═══ Information supplied

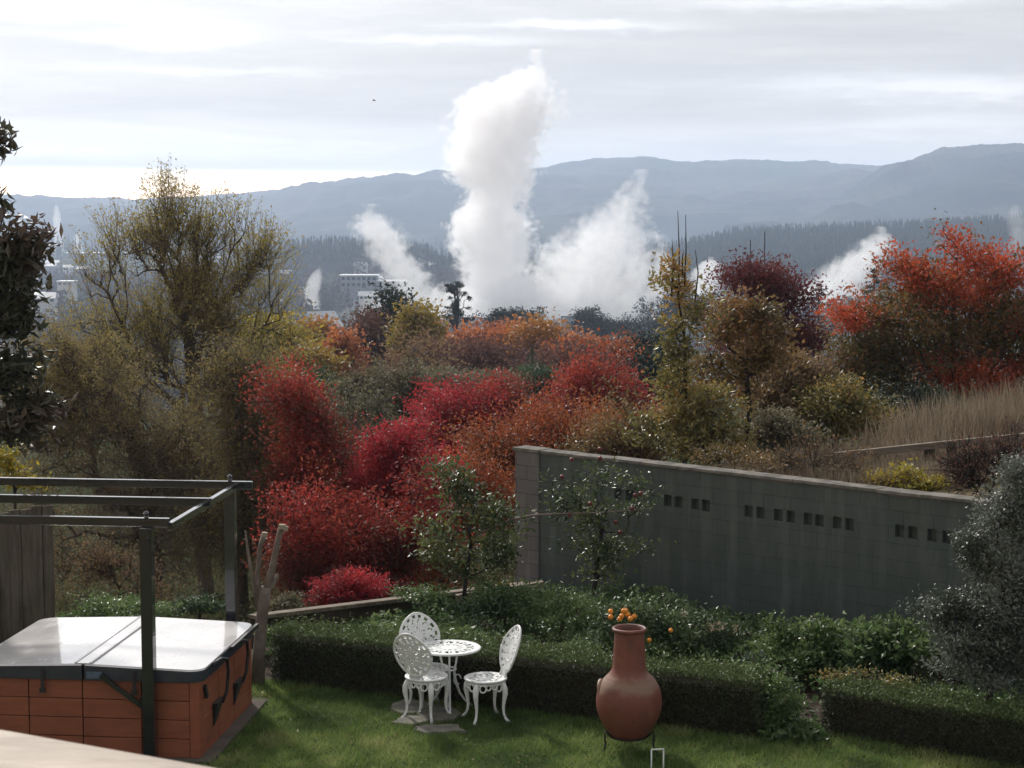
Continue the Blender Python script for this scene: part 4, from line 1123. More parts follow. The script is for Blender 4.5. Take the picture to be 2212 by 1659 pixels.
def edging():
    a, b = at(545, 1333, 21.9), at(1180, 1256, 25.9)
    root = thing('timber_edging', 'low weathered timber rail edging behind the left hedge, running to the block wall', 'edging', ((a[0] + b[0]) / 2, (a[1] + b[1]) / 2, 0))
    d = (b - a) / np.linalg.norm(b - a)
    n = np.array([-d[1], d[0], 0])
    L_ = np.linalg.norm(b - a)
    for i, (s0, s1) in enumerate(((0, 0.52), (0.525, 1.0))):
        p, q = a + d * L_ * s0, a + d * L_ * s1
        bevel(MB().bar(p, q, 0.15, 0.05).build('top_rail', M_TIMB, root), 0.006)
        z = np.array([0, 0, 0.115])
        bevel(MB().bar(p - z + n * 0.03, q - z + n * 0.03, 0.05, 0.17).build('side_board', M_TIMBD, root), 0.005)
        bevel(MB().bar(p - z * 2.7 + n * 0.03, q - z * 2.7 + n * 0.03, 0.05, 0.17).build('side_board', M_TIMBD, root), 0.005)
    for s in np.linspace(0.04, 0.97, 5):
        p = a + d * L_ * s + n * 0.11
        MB().box((p[0], p[1], (p[2] - 0.03) / 2 - 0.2), (0.1, 0.1, p[2] + 0.37)).build('post', M_TIMBD, root)
edging()
o = bevel(MB().bar(at(985, 1292, 24.2), at(1175, 1262, 24.4), 0.10, 0.09).build('timber_beam', M_TIMB), 0.008)
tag(o, 'loose weathered timber beam lying by the foot of the bare wall end', 'beam')

def bank_fence():
    pts = [(1560, 1006), (1740, 992), (1800, 985), (2010, 963), (2060, 955), (2260, 938)]
    P = [at(px, py, 27.6 - 0.9 * i / 5) for i, (px, py) in enumerate(pts)]
    root = thing('rail_fence', 'low weathered rail fence on short posts along the dry grass bank', 'fence', (P[2][0], P[2][1], float(bank_z(P[2][0], P[2][1]))))
    for p, q in ((P[0], P[1]), (P[2], P[3]), (P[3], P[5])):
        bevel(MB().bar(p, q + (q - p) * 0.02, 0.10, 0.10).build('rail', M_TIMB, root), 0.006)
    for p, w in ((P[0], 0.1), (P[1] + (P[2] - P[1]) * 0.9, 0.16), (P[3], 0.16), (P[4], 0.14)):
        g = float(bank_z(p[0], p[1])) - 0.4
        bevel(MB().box((p[0], p[1] + 0.11, (g + p[2]) / 2), (w, 0.12, p[2] - g)).build('post', M_TIMBD, root), 0.006)
bank_fence()
o = bevel(MB().bar(at(1608, 1024, 26.3), at(1690, 1012, 26.5), 0.12, 0.06).build('timber_plank', M_TIMB), 0.006)
tag(o, 'short pale plank lying just behind the wall cap under the rail fence', 'plank')

def board_fence():
    a, b = at(118, 1300, 21.6), np.array([-7.6, 18.6, 0.0])
    a[2] = 0
    root = thing('board_fence', 'tall weathered vertical board fence on the left of the hot tub', 'fence', a)
    d = (b - a); ln = np.linalg.norm(d); d /= ln
    n = np.array([d[1], -d[0], 0])
    rr = random.Random(8)
    x = 0.0
    k = 0
    while x < ln:
        w = 0.16
        c = a + d * (x + w / 2) + n * (0.012 if k % 2 else 0.0)
        h = 1.92 + rr.uniform(-0.012, 0.012)
        bevel(MB().box((c[0], c[1], h / 2), (w - 0.004, 0.022, h), math.atan2(d[1], d[0])).build('board', M_FENCE, root), 0.003)
        x += w
        k += 1
    for z in (0.35, 1.0, 1.65):
        MB().bar(a + np.array([0, 0, z]) + n * 0.05, b + np.array([0, 0, z]) + n * 0.05, 0.045, 0.09).build('rail', M_FENCE, root)
    for s in (0.02, 0.5, 0.98):
        c = a + d * ln * s + n * 0.12
        MB().box((c[0], c[1], 0.98), (0.1, 0.1, 1.96), math.atan2(d[1], d[0])).build('post', M_FENCE, root)
board_fence()

# deck rail close to the camera
def deck_rail():
    zt = HC - 0.545
    p, q = on(0, 1572, zt), on(490, 1659, zt)
    d = (q - p) / np.linalg.norm(q - p)
    n = np.array([d[1], -d[0], 0])
    w = 0.14
    if n[1] > 0: n = -n
    root = thing('deck_railing', 'pale timber deck railing crossing the near left corner, out of focus', 'railing', ((p[0] + q[0]) / 2, (p[1] + q[1]) / 2, zt - 1.05))
    M = mat('pale_rail_timber', rough=0.6, spec=0.35, build=woodcol((0.15, 0.105, 0.07), (0.36, 0.29, 0.225), (3, 11, 11)), bump=(8, 0.25, (1, 8, 8)))
    p2, q2 = p - d * 1.2, q + d * 1.3
    c = n * w / 2 + np.array([0, 0, -0.022])
    bevel(MB().bar(p2 + c, q2 + c, w, 0.044).build('top_rail', M, root), 0.006, 3)
    z2 = np.array([0, 0, -0.9])
    bevel(MB().bar(p2 + c + z2, q2 + c + z2, 0.09, 0.045).build('bottom_rail', M, root), 0.004)
    ln = np.linalg.norm(q2 - p2)
    for s in np.arange(0.08, ln, 0.12):
        e = p2 + d * s + c + np.array([0, 0, -0.024])
        MB().bar(e, e + np.array([0, 0, -0.856]), 0.035, 0.035).build('baluster', M, root)
deck_rail()

# ================================================================== HOT TUB
NR, FR = on(430, 1640, 0.02), on(540, 1345, 0.92)
TA = math.atan2(FR[1] - NR[1], FR[0] - NR[0]) - math.pi / 2       # turn of the tub
def hot_tub():
    W, D = 2.28, 2.02
    root = thing('hot_tub', 'square hot tub in orange brown planks under a glossy folded cover', 'hot tub', (NR[0], NR[1], 0), TA)
    MW = mat('cabinet_planks', rough=0.5, spec=0.4, build=woodcol((0.205, 0.062, 0.030), (0.275, 0.088, 0.042), (1.2, 1.2, 9)), bump=(9, 0.12, (1, 1, 8)))
    MK = mat('black_plastic', (0.016, 0.016, 0.018), 0.45, 0.4, vary=(6, (0.03, 0.03, 0.032), 0.4, 0.7))
    MN = mat('navy_vinyl', (0.022, 0.027, 0.038), 0.38, 0.5, vary=(5, (0.035, 0.042, 0.055), 0.4, 0.7), bump=(7, 0.5))
    def lidc(nt, tc, p):
        a = noise(nt, mapping(nt, tc, (1.2, 0.6, 1)), 1.6, 4, 0.55)
        put(nt, p.inputs['Roughness'], ramp(nt, a, [(0.4, 0.22), (0.65, 0.38)]))
        return mixc(nt, ramp(nt, noise(nt, tc, 1.3, 5, 0.6), [(0.4, 0.0), (0.65, 1.0)]), (0.50, 0.48, 0.47), (0.62, 0.60, 0.59))
    ML = mat('wet_cover_vinyl', rough=0.28, spec=0.8, build=lidc, bump=(2, 0.04), coat=0.9)
    core = MB().box((-W / 2, D / 2, 0.40), (W - 0.05, D - 0.05, 0.78))
    mesh('inner_shell', np.concatenate(core.V), core.F, MK, root, local=True)
    # planked cabinet: front panels and right-hand panels, five planks each, corner posts
    cab = MB()
    rows = 4
    ph = 0.76 / rows
    for (x0, x1) in ((-2.28, -1.72), (-1.71, -1.17), (-1.16, -0.57), (-0.56, -0.085)):
        for k in range(rows):
            cab.box(((x0 + x1) / 2, 0.0, 0.03 + ph * (k + 0.5)), (x1 - x0, 0.036, ph - 0.006))
    for (y0, y1) in ((0.085, 0.68), (0.69, 1.30), (1.31, 1.935)):
        for k in range(rows):
            cab.box((0.0, (y0 + y1) / 2, 0.03 + ph * (k + 0.5)), (0.036, y1 - y0, ph - 0.006))
            cab.box((-W, (y0 + y1) / 2, 0.03 + ph * (k + 0.5)), (0.036, y1 - y0, ph - 0.006))
    for x in (-W + 0.03, -0.032):
        for y in (0.032, D - 0.03):
            cab.box((x, y, 0.41), (0.10, 0.10, 0.775))
    bevel(mesh('cabinet', np.concatenate(cab.V), cab.F, MW, root, local=True), 0.006)
    # cover: two tapered foam halves meeting at a fold
    def half(x0, x1, z0, z1):
        """rounded-corner slab between x0 (outer) and x1 (fold)"""
        r, n = 0.16, 8
        ya, yb = -0.06, D + 0.06
        s = 1 if x1 > x0 else -1
        out = [(x1, ya), (x0 + s * r, ya)]
        out += [(x0 + s * r - s * r * math.sin(t), ya + r - r * math.cos(t)) for t in np.linspace(0.1, math.pi / 2, n)]
        out += [(x0 + s * r - s * r * math.cos(t), yb - r + r * math.sin(t)) for t in np.linspace(0, math.pi / 2 - 0.1, n)]
        out += [(x0 + s * r, yb), (x1, yb)]
        m_ = len(out)
        zt = lambda x: z0 + (z1 - z0) * (x - x0) / (x1 - x0)
        V = [(x, y, 0.80) for x, y in out] + [(x, y, zt(x) - 0.012) for x, y in out]
        return V, m_, out, zt
    sk, tp = MB(), MB()
    for x0, x1 in ((0.06, -W / 2 + 0.012), (-W - 0.06, -W / 2 - 0.012)):
        V, m_, out, zt = half(x0, x1, 0.915, 0.955)
        sk.add(V, [np.array([[i, (i + 1) % m_, m_ + (i + 1) % m_, m_ + i] for i in range(m_)])])
        cx, cy_ = np.mean([o_[0] for o_ in out]), np.mean([o_[1] for o_ in out])
        T = [(x, y, zt(x) - 0.010) for x, y in out] + [(cx + (x - cx) * 0.975, cy_ + (y - cy_) * 0.985, zt(x) + 0.006) for x, y in out]
        tp.add(T, [np.array([[i, (i + 1) % m_, m_ + (i + 1) % m_, m_ + i] for i in range(m_)]), np.array([[m_ + i for i in range(m_)]])])
    cover = mesh('cover', np.concatenate(tp.V), tp.F, ML, root, local=True)
    mesh('cover_skirt', np.concatenate(sk.V), sk.F, MN, cover, local=True)
    fold = MB().box((-W / 2, D / 2, 0.962), (0.13, D + 0.10, 0.012)).tube([(-W / 2 - 0.075, -0.05, 0.966), (-W / 2 - 0.075, D + 0.05, 0.966)], 0.012, 8).tube([(-W / 2 + 0.075, -0.05, 0.966), (-W / 2 + 0.075, D + 0.05, 0.966)], 0.012, 8)
    mesh('cover_fold', np.concatenate(fold.V), fold.F, ML, cover, local=True)
    for x in (-1.55, -0.62):
        st = MB().bar((x, -0.072, 0.90), (x, -0.075, 0.70), 0.035, 0.008).box((x, -0.075, 0.69), (0.06, 0.02, 0.05))
        mesh('strap', np.concatenate(st.V), st.F, MK, root, local=True)
    bd = MB().box((-1.02, -0.075, 0.855), (0.16, 0.012, 0.07))
    bevel(mesh('label_patch', np.concatenate(bd.V), bd.F, mat('faded_blue_patch', (0.10, 0.14, 0.19), 0.6, 0.3, vary=(9, (0.05, 0.07, 0.1), 0.4, 0.7)), root, local=True), 0.004)
    # cover lifter on the right side: bent bars and triangular brackets
    for i, (y, z) in enumerate(((0.62, 0.0), (1.42, 0.0))):
        ar = MB().tube([(0.075, y - 0.34, 0.90), (0.10, y - 0.10, 0.905), (0.115, y + 0.06, 0.86), (0.115, y + 0.10, 0.72), (0.10, y + 0.08, 0.52), (0.07, y + 0.02, 0.42)], 0.018, 8)
        mesh('lifter_arm', np.concatenate(ar.V), ar.F, MK, root, True, local=True)
        tb = MB().add([(0.022, y - 0.18, 0.46), (0.022, y + 0.10, 0.46), (0.022, y - 0.16, 0.22), (0.075, y - 0.18, 0.46), (0.075, y + 0.10, 0.46), (0.03, y - 0.16, 0.22)],
                      [np.array([[0, 2, 1], [3, 4, 5]]), np.array([[0, 1, 4, 3], [1, 2, 5, 4], [2, 0, 3, 5]])])
        mesh('lifter_bracket', np.concatenate(tb.V), tb.F, MK, root, local=True)
    br = MB().bar((0.09, 0.95, 0.90), (0.09, D + 0.02, 0.90), 0.03, 0.045)
    mesh('lifter_bar', np.concatenate(br.V), br.F, MK, root, local=True)
    kn = MB().tube([(-1.05 + 0.5, -0.02, 0.62), (-0.55, -0.05, 0.62)], 0.022, 10)
    mesh('latch', np.concatenate(kn.V), kn.F, MK, root, local=True)
    hd = MB().box((0.035, 0.16, 0.66), (0.03, 0.05, 0.14), 0, 0.5)
    mesh('handle', np.concatenate(hd.V), hd.F, MK, root, local=True)
hot_tub()
RT = np.array(Matrix.Rotation(TA, 3, 'Z'))
def tub(x, y, z): return RT @ np.array([x, y, z]) + np.array([NR[0], NR[1], 0])
pad = MB().box((-1.06, 1.05, 0.01), (2.43, 2.3, 0.05))
pad.V = [v @ RT.T + np.array([NR[0], NR[1], 0]) for v in pad.V]
o = bevel(pad.build('concrete_slab', mat('concrete_pad', (0.085, 0.070, 0.06), 0.9, 0.1, vary=(3, (0.13, 0.11, 0.095), 0.4, 0.7), bump=(20, 0.5))), 0.01)
tag(o, 'grey concrete slab carrying the hot tub', 'slab')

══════

— What you are asked to do —
Take the material above from its first line through the line holding "tag(o, 'loose weathered" and set it down exactly, without the pictures.

— Full solution —
Continue the Blender Python script for this scene: part 4, from line 1123. More parts follow. The script is for Blender 4.5. Take the picture to be 2212 by 1659 pixels.
def edging():
    a, b = at(545, 1333, 21.9), at(1180, 1256, 25.9)
    root = thing('timber_edging', 'low weathered timber rail edging behind the left hedge, running to the block wall', 'edging', ((a[0] + b[0]) / 2, (a[1] + b[1]) / 2, 0))
    d = (b - a) / np.linalg.norm(b - a)
    n = np.array([-d[1], d[0], 0])
    L_ = np.linalg.norm(b - a)
    for i, (s0, s1) in enumerate(((0, 0.52), (0.525, 1.0))):
        p, q = a + d * L_ * s0, a + d * L_ * s1
        bevel(MB().bar(p, q, 0.15, 0.05).build('top_rail', M_TIMB, root), 0.006)
        z = np.array([0, 0, 0.115])
        bevel(MB().bar(p - z + n * 0.03, q - z + n * 0.03, 0.05, 0.17).build('side_board', M_TIMBD, root), 0.005)
        bevel(MB().bar(p - z * 2.7 + n * 0.03, q - z * 2.7 + n * 0.03, 0.05, 0.17).build('side_board', M_TIMBD, root), 0.005)
    for s in np.linspace(0.04, 0.97, 5):
        p = a + d * L_ * s + n * 0.11
        MB().box((p[0], p[1], (p[2] - 0.03) / 2 - 0.2), (0.1, 0.1, p[2] + 0.37)).build('post', M_TIMBD, root)
edging()
o = bevel(MB().bar(at(985, 1292, 24.2), at(1175, 1262, 24.4), 0.10, 0.09).build('timber_beam', M_TIMB), 0.008)
tag(o, 'loose weathered timber beam lying by the foot of the bare wall end', 'beam')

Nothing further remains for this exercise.